MR COLQUHOUN‑KERR: Can I indicate we have had no indication that the States thus far propose intervening but your Honour is right that it may emerge that they have a renewed interest if it is listed for hearing in the Full Court. But I have raised this on a tentative basis with Mr Basten. Naturally ‑ ‑ ‑
HIS HONOUR: There may be some overlap between your arguments; I do not know.
MR COLQUHOUN‑KERR: Indeed. There may be some differences also because Mr Basten, I think, is arguing quite a novel point that this Act actually confers on the High Court some administrative powers which therefore makes the provision invalid. But I am not certain whether it might be possible to obtain perhaps an extra half day. Time is a very difficult thing, I know, for the Court.
HIS HONOUR: It is not just time. It is the availability of Justice Gaudron, you see.
MR COLQUHOUN‑KERR: I see.
HIS HONOUR: It needs seven Justices, I think.

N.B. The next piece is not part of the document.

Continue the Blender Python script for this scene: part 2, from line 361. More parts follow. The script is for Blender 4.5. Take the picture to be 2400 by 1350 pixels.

MR COLQUHOUN‑KERR: It would be convenient, in our submission, to list it at that time and perhaps consider whether some adjustment of the timetable might give us an hour or so more. Written submissions will be largely dominant in this case, I think.
HIS HONOUR: What I will do is if you can engross the case stated, I will then sign it in chambers and I will discuss the position with the Chief Justice and following that I will probably list both matters, both Justice Gaudron’s one – because she is on leave at the moment – and this one some time later next week to have some co‑ordinated directions. That might be the best thing to do.
MR COLQUHOUN‑KERR: If it please the Court.
HIS HONOUR: Is there any date next week that is particularly bad for you, because we will have to accommodate Mr Basten? If you tell me now anything that is out – I will tentatively fix it for Friday, the 2nd at 9.30.
MR LLOYD: May it please the Court.
HIS HONOUR: All I need now, I think, is reserve today’s costs and certify for counsel, and you will hear from the District Registrar about the relisting. But if you could raise with Mr Basten what has happened this morning it might help. I will now adjourn.